While all shops are laid out to encourage impulse buys, no other corners the market with quite the skill of Ikea. In supermarkets, it might be the smell of baking bread that lures us into spending more than we'd intended. At Ikea, we are driven by a clever juxtaposition of ease and inconvenience. Yes, we may have come in for a bit of Billy, Bygel or Ekby and a new duvet, but having driven to the outskirts of civilisation and spent four hours battling through an emotionally exhausting, Kafka-esque maze lined with bright-eyed, newly cohabiting couples, we're bloody well going to stock up. "What do you mean we don't need 100 tealights?! But they're £1.89. And you get 100!" The logic is straight out of Pinter.

How quickly, too, we forget what happens when we get it all home: hard, Allen key-based labour; the realisation that the light fitting comes in two parts, and the other is still in Croydon; the odyssey of contacting customer services.

But let's not be too hard on ourselves.

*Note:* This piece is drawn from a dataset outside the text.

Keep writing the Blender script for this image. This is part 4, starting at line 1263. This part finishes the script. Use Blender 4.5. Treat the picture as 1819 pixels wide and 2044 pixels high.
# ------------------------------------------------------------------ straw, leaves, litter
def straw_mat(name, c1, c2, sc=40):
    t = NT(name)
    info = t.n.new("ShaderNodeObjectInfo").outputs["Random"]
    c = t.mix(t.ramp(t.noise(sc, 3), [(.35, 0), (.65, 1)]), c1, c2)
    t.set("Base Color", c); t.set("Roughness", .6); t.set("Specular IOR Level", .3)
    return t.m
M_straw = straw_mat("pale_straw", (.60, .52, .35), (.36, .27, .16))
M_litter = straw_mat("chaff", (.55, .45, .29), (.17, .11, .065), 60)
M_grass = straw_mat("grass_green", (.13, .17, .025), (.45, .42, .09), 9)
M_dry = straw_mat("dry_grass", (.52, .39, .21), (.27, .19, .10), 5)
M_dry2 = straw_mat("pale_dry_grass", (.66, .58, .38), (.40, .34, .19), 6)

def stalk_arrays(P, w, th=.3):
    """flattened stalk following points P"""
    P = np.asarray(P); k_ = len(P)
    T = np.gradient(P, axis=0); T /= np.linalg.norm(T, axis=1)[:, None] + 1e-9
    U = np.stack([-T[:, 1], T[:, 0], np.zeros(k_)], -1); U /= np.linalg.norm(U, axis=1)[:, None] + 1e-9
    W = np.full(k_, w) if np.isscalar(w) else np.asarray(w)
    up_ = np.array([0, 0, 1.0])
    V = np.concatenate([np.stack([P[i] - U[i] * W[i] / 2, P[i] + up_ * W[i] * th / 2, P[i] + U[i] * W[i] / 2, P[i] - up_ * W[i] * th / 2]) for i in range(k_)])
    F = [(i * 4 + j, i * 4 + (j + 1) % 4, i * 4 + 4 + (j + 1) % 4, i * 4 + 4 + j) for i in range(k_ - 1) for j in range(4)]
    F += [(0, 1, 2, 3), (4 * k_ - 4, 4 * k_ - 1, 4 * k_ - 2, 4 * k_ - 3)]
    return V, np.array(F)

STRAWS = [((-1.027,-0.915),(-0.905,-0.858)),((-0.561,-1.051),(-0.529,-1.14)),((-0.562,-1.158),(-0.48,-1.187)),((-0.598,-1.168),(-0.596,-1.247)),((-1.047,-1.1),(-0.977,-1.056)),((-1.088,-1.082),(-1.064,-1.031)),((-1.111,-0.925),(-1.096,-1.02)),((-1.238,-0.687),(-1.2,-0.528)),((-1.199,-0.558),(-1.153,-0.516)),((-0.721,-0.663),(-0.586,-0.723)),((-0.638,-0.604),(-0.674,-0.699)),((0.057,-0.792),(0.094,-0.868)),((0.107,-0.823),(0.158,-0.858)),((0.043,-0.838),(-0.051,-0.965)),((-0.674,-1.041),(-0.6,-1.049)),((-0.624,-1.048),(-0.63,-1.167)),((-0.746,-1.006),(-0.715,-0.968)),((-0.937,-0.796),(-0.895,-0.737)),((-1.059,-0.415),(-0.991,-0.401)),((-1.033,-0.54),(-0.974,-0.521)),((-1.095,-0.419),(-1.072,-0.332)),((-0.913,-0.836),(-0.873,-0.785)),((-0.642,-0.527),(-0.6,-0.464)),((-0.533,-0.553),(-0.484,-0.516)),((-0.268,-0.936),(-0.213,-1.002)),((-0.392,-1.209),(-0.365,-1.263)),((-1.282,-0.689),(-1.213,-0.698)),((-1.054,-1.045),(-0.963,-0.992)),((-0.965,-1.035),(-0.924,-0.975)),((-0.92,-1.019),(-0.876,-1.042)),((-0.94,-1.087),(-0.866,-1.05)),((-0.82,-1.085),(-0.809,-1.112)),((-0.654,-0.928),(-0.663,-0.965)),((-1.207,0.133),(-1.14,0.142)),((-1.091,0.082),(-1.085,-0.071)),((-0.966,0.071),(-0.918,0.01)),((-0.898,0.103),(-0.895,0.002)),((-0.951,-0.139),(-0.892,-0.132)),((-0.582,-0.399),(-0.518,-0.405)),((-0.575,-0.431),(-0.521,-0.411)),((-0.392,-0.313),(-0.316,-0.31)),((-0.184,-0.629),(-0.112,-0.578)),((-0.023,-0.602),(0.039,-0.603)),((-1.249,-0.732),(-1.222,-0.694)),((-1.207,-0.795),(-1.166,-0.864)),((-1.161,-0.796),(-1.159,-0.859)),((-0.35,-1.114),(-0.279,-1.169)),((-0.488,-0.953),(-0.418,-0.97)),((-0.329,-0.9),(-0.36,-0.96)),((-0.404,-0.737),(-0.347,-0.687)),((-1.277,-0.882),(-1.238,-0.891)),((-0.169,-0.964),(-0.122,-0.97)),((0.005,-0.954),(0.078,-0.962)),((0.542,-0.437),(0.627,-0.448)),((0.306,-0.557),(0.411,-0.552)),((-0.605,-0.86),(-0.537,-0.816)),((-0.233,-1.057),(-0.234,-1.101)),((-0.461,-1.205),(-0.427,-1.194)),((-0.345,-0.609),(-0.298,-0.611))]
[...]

Resistance was surely futile at the hands of a retail genius like Ingvar Kamprad, Ikea's Swedish founder. The man was a retail success story by the age of five, for God's sake – bulk-buying matches and flogging them at a profit to his neighbours. Once he had opened the first Ikea, in 1943 (then aged only 17) our Bank Holiday destinies were surely written in the stars.

Ikea hit our shores in the late 1980s and now around 40 million of us visit each year. And this despite the brand lampooning our attitude to interiors, with advertising slogans including "Chuck out the chintz" and "Stop being so English".

Just as Marmite has entered the vernacular to mean you either love or hate something, so Ikea should be the word for feeling both emotions at once. There's a cartoon by Modern Toss headed: "Weekend". "Let's go to Ikea," says one character. "Fuck Ikea," says the other. Hmm. But where else can you get a six-set of wine glasses for £2.03?